Oppenheimer

Oppenheimer

During World War II, Lt. Gen. Leslie Groves Jr. appoints physicist J. Robert Oppenheimer to work on the top-secret Manhattan Project. Oppenheimer and a team of scientists spend years developing and designing the atomic bomb.

Oppenheimer is a deeply interrogative character study and a sprawling historical document that unleashes its most incendiary blows when its scorching depiction of political overreach takes precedence over the race for atomic armament. As it tracks the exceptional mind who directed the Manhattan Project to build the bomb that ended World War II, our subject is methodically vilified for vocalizing earned concerns that contradict America’s arms-race mentality.
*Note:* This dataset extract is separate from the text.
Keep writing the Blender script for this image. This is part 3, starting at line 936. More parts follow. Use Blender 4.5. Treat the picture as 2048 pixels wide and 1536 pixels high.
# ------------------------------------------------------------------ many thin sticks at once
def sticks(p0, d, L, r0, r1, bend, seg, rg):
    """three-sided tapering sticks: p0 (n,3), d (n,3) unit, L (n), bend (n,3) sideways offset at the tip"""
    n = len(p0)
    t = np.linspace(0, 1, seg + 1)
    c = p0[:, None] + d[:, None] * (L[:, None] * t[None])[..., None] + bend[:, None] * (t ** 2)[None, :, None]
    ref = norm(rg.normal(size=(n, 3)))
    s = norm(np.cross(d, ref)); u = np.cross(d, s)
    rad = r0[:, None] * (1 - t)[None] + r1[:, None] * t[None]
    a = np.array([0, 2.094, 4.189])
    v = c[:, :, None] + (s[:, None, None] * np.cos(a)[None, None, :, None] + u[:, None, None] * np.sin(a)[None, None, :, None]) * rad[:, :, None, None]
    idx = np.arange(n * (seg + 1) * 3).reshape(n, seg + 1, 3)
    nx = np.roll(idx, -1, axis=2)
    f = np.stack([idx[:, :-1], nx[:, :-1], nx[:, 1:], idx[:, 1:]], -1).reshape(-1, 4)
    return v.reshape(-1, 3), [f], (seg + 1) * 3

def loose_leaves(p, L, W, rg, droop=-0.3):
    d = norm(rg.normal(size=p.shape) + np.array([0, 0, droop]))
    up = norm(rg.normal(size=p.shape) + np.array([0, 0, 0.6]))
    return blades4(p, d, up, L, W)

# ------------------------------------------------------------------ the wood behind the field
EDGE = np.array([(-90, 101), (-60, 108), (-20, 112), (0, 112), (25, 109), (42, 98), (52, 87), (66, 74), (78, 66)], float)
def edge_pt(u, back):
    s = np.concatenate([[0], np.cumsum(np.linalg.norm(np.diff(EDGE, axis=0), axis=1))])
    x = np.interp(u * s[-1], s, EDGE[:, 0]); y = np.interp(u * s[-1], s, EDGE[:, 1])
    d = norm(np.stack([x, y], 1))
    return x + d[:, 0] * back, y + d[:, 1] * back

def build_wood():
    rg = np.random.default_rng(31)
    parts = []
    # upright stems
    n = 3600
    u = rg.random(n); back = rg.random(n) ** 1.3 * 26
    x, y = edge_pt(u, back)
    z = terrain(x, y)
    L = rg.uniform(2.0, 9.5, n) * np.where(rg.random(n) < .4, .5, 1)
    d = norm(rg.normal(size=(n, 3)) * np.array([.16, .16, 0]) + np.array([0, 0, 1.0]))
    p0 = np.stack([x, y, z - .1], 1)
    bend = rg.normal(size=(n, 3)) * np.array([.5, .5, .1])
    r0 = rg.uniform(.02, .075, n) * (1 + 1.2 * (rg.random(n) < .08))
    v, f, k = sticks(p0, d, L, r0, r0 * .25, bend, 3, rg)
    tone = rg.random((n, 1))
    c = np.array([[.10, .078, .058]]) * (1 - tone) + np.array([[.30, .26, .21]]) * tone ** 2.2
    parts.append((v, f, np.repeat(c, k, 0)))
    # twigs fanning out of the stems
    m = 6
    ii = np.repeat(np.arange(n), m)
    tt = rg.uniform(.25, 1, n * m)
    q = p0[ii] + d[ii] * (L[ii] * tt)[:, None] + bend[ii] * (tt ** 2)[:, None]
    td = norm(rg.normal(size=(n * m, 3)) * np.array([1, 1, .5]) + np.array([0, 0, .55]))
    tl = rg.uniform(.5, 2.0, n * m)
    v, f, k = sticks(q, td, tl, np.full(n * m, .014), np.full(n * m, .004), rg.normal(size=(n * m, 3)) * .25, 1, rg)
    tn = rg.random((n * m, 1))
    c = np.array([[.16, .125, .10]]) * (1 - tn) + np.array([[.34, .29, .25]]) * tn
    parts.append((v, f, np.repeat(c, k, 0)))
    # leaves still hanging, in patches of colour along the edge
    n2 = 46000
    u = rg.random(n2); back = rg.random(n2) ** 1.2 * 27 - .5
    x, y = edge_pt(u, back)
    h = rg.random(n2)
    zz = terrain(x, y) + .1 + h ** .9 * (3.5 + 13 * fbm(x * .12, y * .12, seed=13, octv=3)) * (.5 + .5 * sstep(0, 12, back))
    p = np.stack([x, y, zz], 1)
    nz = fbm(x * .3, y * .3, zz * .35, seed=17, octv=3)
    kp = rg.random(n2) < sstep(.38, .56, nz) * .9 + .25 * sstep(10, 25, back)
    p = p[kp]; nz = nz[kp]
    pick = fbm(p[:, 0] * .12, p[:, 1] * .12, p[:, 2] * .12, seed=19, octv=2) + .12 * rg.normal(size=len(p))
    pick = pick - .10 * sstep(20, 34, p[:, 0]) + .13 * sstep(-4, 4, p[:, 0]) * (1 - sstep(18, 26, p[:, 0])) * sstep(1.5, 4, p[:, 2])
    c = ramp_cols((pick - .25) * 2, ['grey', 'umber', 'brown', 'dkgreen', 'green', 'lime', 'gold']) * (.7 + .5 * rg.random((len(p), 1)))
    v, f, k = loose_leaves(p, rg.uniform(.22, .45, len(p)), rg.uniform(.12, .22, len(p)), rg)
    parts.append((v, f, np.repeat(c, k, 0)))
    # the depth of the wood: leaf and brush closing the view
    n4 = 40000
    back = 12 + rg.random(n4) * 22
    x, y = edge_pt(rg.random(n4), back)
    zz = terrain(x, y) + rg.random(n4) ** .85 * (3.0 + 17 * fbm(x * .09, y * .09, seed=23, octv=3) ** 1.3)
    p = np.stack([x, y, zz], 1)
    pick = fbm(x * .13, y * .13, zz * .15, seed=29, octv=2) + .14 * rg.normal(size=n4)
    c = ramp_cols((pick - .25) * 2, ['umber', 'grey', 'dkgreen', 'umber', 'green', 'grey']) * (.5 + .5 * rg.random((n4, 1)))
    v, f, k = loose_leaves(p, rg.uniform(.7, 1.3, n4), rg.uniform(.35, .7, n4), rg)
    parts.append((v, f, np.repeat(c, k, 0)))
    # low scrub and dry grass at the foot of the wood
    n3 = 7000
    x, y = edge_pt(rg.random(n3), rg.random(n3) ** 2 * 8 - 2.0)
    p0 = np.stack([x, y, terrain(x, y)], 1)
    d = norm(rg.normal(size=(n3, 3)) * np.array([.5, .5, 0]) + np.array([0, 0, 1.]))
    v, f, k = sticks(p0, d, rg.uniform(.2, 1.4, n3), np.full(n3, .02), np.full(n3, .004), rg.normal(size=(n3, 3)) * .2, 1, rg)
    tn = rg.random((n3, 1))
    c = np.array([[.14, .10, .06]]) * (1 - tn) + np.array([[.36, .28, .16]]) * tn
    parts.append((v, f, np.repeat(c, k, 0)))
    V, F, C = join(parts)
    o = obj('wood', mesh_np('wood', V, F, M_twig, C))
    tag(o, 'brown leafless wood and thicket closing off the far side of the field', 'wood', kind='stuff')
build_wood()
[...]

Nolan is a filmmaker who has unequivocally earned his stripes for his visual mastery of the medium rather than his skills as a cinematic dramatist. His sheer command of spectacle and style has dominated many a year’s film discourse, and that’s very much the case here. Yet, with Oppenheimer, he crafts a science epic that is just as deafening in its quiet moments as its loud ones. The film is best described as a thicket of captivating conversations, and though it can threaten to drag — especially in scenes featuring mid-century men engaged in heated, deeply complicated conversations about quantum mechanics — Nolan gives them immense force with his signature chronological interweaving.

Every property in Nolan’s filmmaking is operating at a virtuoso level, finding a cinematic alchemy between performance, sound, image, and narrative structure in the editing process. Shooting on 70 mm film, Hoyte van Hoytema’s cinematography is richly textured and does wonders in high-contrast scenes and when holding on actors’ faces in a hearing room. Ludwig Göransson’s insistent, portent-heavy score and the sound design are flawlessly matched with choices in editing and sound editing to startling and alive effect. A scene with a crowd rapturously cheering and stomping on bleachers for Oppenheimer’s achievement is just one example that takes a chilling, overwhelming turn and acts as a shorthand to depict the horrors of Hiroshima and Nagasaki.

However, Oppenheimer’s strongest element is Cillian Murphy. It is evident that the international actor has surrendered himself to Nolan’s vision, bringing the haunting personality to life. While he delivers a flawless performance throughout the movie, my favourites are when his thoughts and the science around him overtakes the voices in the room. The anxiety and the guilt which engulfs him slowly creeps under your skin and makes you empathies for him.

Matt Damon shines in the film. He delivers a subtle but powerful performance. His on-screen rapport with Cillian is entertaining and you’d find yourself craving for more of them together. Another star that is outstanding in the film is Robert Downey Jr. RDJ sheds his Marvel mantle and goes back to his acting roots to deliver a stellar, Oscar-worthy performance while Emily Blunt as Kitty Oppenheimer steals the show during the twilight moments of the film.

The narrative's fragmented structure gives way to some of Nolan's most distinctively discomfiting imagery in years, including one scene between Murphy, Pugh, and Blunt that speaks to the depth in which we are in Oppenheimer's fractured psyche. These feelings of discomfort give way to abject horror, moments that are compounded by Nolan's symphony of chaos — sparks colliding, atoms splitting, feet stomping, stars imploding, desert dust sweeping against the landscape.It's a crescendo of all his stylistic flourishes and, in one fell swoop, Nolan brings about devastation and heart-pounding excitement.

Oppenheimer is a cinematic achievement of blinding brilliance, achieves a sublime combination of visual grandeur, technical flair, emotional intimacy and an examination of the limits of human endeavour and ambition. Through all the layers that constitute the film, what peeps out most prominently is the director's unambiguous acknowledgement of the ethical questions that surround the brilliant American theoretical physicist's legacy. But in a way, Oppenheimer is like atomic physics in the end: Each tiny spark interlocks to create a massive, breathtaking, terrifying, conflagration.